__DATA IN THIS EXERCISE__:
++++++++++++++++++++

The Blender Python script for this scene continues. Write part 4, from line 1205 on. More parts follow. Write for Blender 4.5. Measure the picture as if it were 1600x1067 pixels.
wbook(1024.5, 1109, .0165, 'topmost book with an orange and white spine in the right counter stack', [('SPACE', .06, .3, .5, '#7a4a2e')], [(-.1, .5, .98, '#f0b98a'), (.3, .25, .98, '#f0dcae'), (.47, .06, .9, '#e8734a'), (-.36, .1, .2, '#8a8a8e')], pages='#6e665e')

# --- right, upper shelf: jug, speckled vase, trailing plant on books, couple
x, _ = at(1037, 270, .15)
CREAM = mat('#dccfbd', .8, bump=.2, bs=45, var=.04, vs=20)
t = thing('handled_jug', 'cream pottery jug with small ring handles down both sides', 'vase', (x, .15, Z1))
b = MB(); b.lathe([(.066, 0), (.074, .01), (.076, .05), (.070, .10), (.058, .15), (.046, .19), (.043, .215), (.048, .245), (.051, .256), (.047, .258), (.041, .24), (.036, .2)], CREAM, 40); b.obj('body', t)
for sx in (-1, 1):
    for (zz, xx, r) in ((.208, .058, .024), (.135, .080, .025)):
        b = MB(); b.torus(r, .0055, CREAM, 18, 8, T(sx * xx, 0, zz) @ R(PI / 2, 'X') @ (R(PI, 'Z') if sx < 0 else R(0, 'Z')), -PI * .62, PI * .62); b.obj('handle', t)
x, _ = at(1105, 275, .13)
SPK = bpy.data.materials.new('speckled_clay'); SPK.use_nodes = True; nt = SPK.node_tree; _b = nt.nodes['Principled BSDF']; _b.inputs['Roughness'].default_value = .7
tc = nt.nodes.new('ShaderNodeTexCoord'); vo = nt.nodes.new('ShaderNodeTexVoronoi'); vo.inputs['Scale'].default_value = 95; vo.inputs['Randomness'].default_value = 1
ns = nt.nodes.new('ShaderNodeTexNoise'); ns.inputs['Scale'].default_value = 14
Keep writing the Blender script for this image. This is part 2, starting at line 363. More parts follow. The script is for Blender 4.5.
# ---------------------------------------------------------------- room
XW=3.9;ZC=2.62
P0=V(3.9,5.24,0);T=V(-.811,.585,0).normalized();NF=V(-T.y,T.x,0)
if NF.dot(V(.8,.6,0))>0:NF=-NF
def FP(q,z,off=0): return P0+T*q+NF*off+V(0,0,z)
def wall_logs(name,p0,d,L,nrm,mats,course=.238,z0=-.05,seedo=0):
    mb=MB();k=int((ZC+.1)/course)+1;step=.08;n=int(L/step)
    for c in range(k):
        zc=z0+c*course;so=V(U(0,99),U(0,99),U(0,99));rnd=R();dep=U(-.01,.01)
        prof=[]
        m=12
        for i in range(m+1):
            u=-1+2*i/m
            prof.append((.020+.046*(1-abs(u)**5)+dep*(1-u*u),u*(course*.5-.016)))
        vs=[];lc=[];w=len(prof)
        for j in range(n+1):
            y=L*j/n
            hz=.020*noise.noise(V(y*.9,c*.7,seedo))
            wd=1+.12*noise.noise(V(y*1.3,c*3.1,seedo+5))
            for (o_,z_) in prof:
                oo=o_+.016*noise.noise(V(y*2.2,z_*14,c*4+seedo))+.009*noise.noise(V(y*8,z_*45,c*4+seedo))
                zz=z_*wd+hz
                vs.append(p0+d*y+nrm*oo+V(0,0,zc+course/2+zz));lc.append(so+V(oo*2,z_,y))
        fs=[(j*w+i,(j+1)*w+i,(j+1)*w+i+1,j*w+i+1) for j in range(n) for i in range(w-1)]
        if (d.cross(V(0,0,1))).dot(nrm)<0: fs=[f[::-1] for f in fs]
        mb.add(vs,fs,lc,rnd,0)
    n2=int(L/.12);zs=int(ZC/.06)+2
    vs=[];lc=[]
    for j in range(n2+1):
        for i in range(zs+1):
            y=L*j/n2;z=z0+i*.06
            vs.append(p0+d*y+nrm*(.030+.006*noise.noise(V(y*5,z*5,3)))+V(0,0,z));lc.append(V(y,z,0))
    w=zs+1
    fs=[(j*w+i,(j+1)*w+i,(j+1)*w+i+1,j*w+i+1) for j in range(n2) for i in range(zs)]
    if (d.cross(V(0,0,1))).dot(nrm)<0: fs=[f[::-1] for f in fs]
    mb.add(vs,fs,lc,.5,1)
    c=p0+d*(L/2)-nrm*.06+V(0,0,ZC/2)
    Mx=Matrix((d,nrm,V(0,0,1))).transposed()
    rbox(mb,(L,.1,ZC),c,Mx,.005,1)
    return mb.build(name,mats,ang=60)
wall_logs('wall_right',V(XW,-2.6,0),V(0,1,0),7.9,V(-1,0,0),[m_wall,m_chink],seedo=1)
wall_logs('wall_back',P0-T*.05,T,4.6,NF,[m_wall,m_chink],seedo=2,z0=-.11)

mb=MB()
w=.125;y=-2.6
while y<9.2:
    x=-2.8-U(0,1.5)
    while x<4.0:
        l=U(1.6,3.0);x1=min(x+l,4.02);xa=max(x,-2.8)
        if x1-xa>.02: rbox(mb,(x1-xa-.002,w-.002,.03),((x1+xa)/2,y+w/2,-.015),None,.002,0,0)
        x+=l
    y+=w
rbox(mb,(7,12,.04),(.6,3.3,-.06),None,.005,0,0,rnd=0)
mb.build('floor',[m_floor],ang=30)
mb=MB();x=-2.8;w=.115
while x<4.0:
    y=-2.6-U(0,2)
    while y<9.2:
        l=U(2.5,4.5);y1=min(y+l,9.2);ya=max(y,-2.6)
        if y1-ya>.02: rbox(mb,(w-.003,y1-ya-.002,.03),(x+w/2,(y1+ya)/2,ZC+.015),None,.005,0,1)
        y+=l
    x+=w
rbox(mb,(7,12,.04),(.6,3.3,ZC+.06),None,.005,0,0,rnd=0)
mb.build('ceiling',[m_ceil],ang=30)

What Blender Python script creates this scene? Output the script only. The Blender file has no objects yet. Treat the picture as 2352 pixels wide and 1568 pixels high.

++++++++++++++++++++

__TASK PROMPT__: Repeat exactly the lines from the first line of the records above through the line containing "wbook(1024.5, 1109, .0165, 'topmost", both included, and nothing else.

__PROBLEM SOLUTION__:
The Blender Python script for this scene continues. Write part 4, from line 1205 on. More parts follow. Write for Blender 4.5. Measure the picture as if it were 1600x1067 pixels.
wbook(1024.5, 1109, .0165, 'topmost book with an orange and white spine in the right counter stack', [('SPACE', .06, .3, .5, '#7a4a2e')], [(-.1, .5, .98, '#f0b98a'), (.3, .25, .98, '#f0dcae'), (.47, .06, .9, '#e8734a'), (-.36, .1, .2, '#8a8a8e')], pages='#6e665e')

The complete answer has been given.